Plotz also recognized the effects of 60 years of ongoing legal proceedings.
"There is not equal access to justice in this country," he said, "and in this state, and that remains a problem.”
Judge Plotz also acknowledged that pro bono counsel operates on behalf of the plaintiff.
[Related: San Luis celebrates life of longtime human rights attorney]
Cielo Vista Ranch was purchased by Harrison for $105 million in 2018.
Finding “there does need to be a way to safeguard” rights, Plotz gave both sides 90 days to come to an agreement on how access issues will be handled in the future.
“I would hope that both parties can agree on guidelines so that this case does not have to go on in perpetuity,” Plotz said.
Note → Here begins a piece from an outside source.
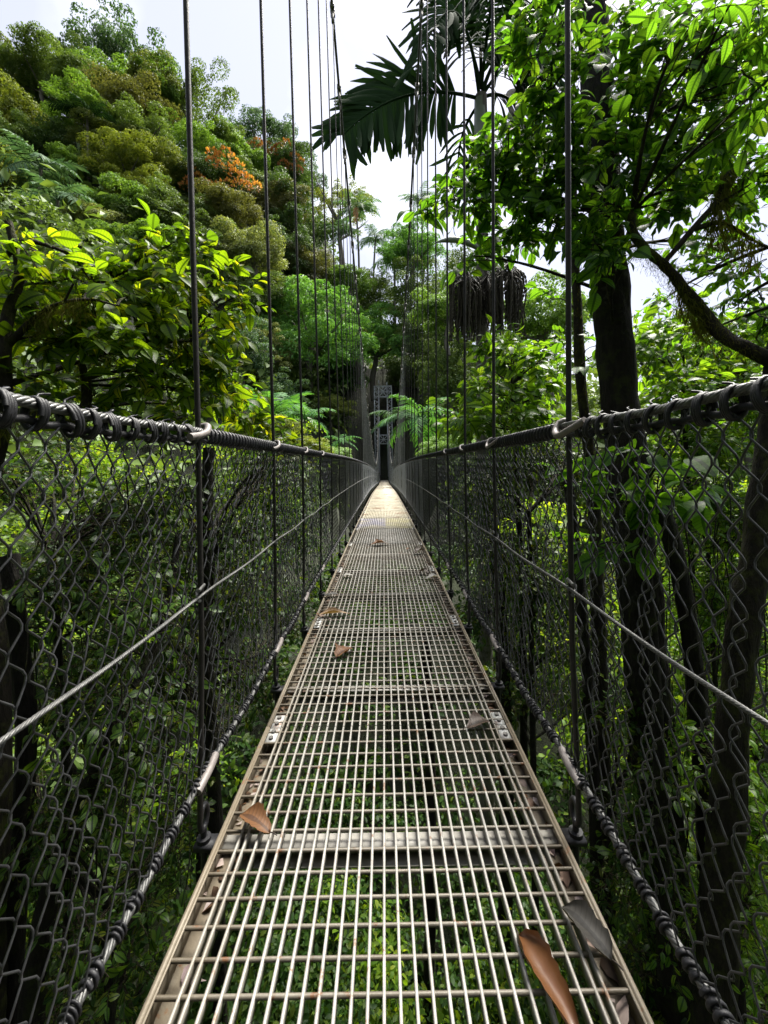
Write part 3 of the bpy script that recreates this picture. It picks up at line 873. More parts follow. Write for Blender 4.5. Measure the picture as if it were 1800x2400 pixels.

“We were very happy with the findings of the judge,” said Shirley Romero Otero, a plaintiff and president of the Land Rights Council. “He was able to see that we have been treated as we feel — as ‘second-class citizens,’ and that the ranch’s behavior was ‘demeaning’ and ‘oppressive’ — the words that he used.”
“The judge took it a step further and talked about the imbalance of power,” added Romero Otero. “That has always been the premise of this case, going back to 1960.”
A spokesperson for Harrison said he was “very pleased with the way that the court case went, as it gives both parties some time to constructively engage in an outcome which works for everyone. A positive dialogue taking place, involving the whole community, can only be a good thing—and will result in clarity for all concerned.”
“[Harrison] has great respect for all those in the neighborhood and wants to play his part in the solution,” said Harrison’s representative.